The way we talk to ourselves can build us up or tear us down. Sometimes when our inner dialogue is harsh, it’s because we’re repeating things we heard from other people when we were young. If the criticism goes too far, it can discourage us and it will take the joy out of our day-to-day life.
Are you willing to break free from the voices in your head? Take a look at a variety of techniques to make peace with your inner critic.
Befriending Your Inner Critic:
Your inner critic will sound less scary if you remember that it is trying to protect you from failure and other possible dangers.
Learn how to put it to work for you instead of against you:
Increase awareness. You may be so used to your inner critic that you hardly think about what it’s saying. Start changing your relationship by trying to understand what it wants to tell you. When you hear the inner critic start their rhetoric, ask it, “what are you trying to tell me?”, or ask “what is it that you need?”
Look back. What’s your first memory of your inner critic? Does it sound like a particular person from your past? There may be family issues or other matters that need attention before you can move on.
Focus on growth. Maybe your inner voice says you’re bad at math because you failed a test in the third grade. In reality, you’re not stuck in your past. Adopt a growth mindset that enables you to become whatever you want as long as you’re willing to put in the work to get there.
Aim higher. You may also find your inner critic easier to deal with if you keep a deeper purpose in mind. When you’re working for something bigger than yourself, you can accept your self-doubts without being overcome by them.
Try meditation. Many adults find that meditation helps them to make their self-talk more comforting and motivating. Let go of judgements and connect with your inner goodness.
Silencing Your Inner Critic
On the other hand, there are times when you just need a break. If your self-talk is making you anxious and depressed, you can find relief by applying these simple tactics.
Seek distractions. Shift your attention elsewhere. Take a walk or read a book. Spend some time doing anything that you enjoy.
Distance yourself. Turn down the volume by imagining that your inner critic is speaking to someone else instead of you. Take any statement and replace the personal pronouns with a funny name.
Identify triggers. Give yourself advance warning. Figure out the situations where your inner critic is likely to appear. You may be sensitive about first dates or criticism from your boss.
List your strengths. If you’re tired of hearing about your weaknesses, remember your strengths. Make a list of the things you’re good at from baking bread to writing code.
Correct exaggerations. Your house won’t be condemned because you were too busy to vacuum for a few days. Keep things in perspective by ensuring that your self-talk is accurate.
Use affirmations. Repeating positive affirmations can give you a boost when you’re feeling down. Browse online for ideas or invent your own wording.
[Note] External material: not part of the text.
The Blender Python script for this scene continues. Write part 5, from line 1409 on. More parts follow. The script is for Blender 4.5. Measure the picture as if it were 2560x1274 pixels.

Remember your worth. Being tough on yourself erodes your self-esteem. Shore it back up by telling yourself that you deserve to be happy and successful.
Build support. While you need to value yourself, it helps to have others in your corner too. Surround yourself with family and friends who make you feel positive about yourself and your opportunities.
Take control of your self-talk and your future. Treat yourself with compassion and keep striving to reach your full potential.